Sister Claudia and Sister Antoinette kick off Sacred Hearts’ 150th anniversary

Sister Claudia (Kim Scott) leads Sacred Hearts School’s 150-year anniversary float. Photo by Hopsing Coon
LAHAINA – Folks along the Kamehameha Day Parade route on June 16 chuckled and clapped when they saw Kim Scott dressed as Sister Claudia, Sacred Hearts School principal of 40 years ago, riding a vintage bike in a full white habit.
Graduates, parishioners and students marched behind a banner celebrating 150 years. On the float, students, teachers and pastors harkened to Sister Antoinette ringing her courtyard school bell.
What does it take to consistently deliver excellent education and moral religious training in the Catholic tradition for 150 years? Compared to the collapse of whaling, World War II, decline of plantations, ravages of tsunami, hurricanes and Kaua’ula wind, our current recession is a small blip on Lahaina’s economic timeline.
Successful West Maui families and organizations always find ways to stand firm in winds of change; they seem to look at setbacks as God-given opportunities for new starts – road signs to new destinations. Sacred Hearts School gratefully celebrates 150 years of challenges and new starts with festive events and memorials from now through December.
In 1862, at the end of the whaling days and start of Lahaina’s sugar plantations, Maria Lanakila School started as a two-room building. Pastor Raymond Delalande of the Congregation of the Sacred Hearts with his assistant, Kilito Mauliawa, built a new four-room school on the same ground in 1870. Father Delalande renamed the new building Sacred Hearts School to honor his religious order, and he is considered the school’s founder. Helen Kaoho and lay teachers served as faculty.
In 1928, The Third Order of the Sisters of Saint Francis of Syracuse, New York, was invited to staff Sacred Hearts School assisted by lay teachers. In 2000, the last sisters left the school, but their 72-year legacy remains. Today’s faculty embraces the same qualities of the order: joy, simplicity, charity and peacemaking that the sisters embodied as they served the children of West Maui. Lay teachers, staff and administrators are honored to stand on the shoulders of many religious and lay educators who forged the Sacred Hearts School tradition.
After W.W.II, a 1948 storm destroyed the school building. Father Matthew Alencastre rebuilt the school with lumber from the Navy barracks in Puunene, and classes resumed the following year. A worse tragedy occurred in 1971, when an arsonist burned Sacred Hearts School and two other Maui schools to the ground. Left standing in the courtyard, the statue of Christ survived to inspire the administrators and teachers. Classes continued in makeshift classrooms in the parish garage and Rectory. After much soul-searching and community support, an unwavering parish built the present school campus under the guidance of Father Stephen Van Dende.

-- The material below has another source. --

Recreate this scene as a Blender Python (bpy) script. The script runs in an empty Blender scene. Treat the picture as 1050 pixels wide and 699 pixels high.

When the Franciscan sisters returned to Oahu in 2000, Father Joseph Bukoski, SSCC, and parish members set into motion plans for the Sacred Hearts School Early Learning Center, which opened its doors on Aug. 19, 2001. God continues to bless preschool through eighth grade students on this very special campus recreated and revived so many times on this sacred ground.
The famous hymn “Morning Has Broken” says that each morning, God re-creates the new day. After 150 years, He is recreating Sacred Hearts School, a milestone worthy of celebration. Passing on success and the secret of managing change is a West Maui tradition. Lahaina families, businesses, clubs and missions survive decade after decade and give us inspiration to face the changes in our own lives.
The secret of Sister Claudia was not the leggings she wore under her robes – it was her courage to use that bike to complete her mission to teach the children. Congratulations to Sacred Heart School for continued success.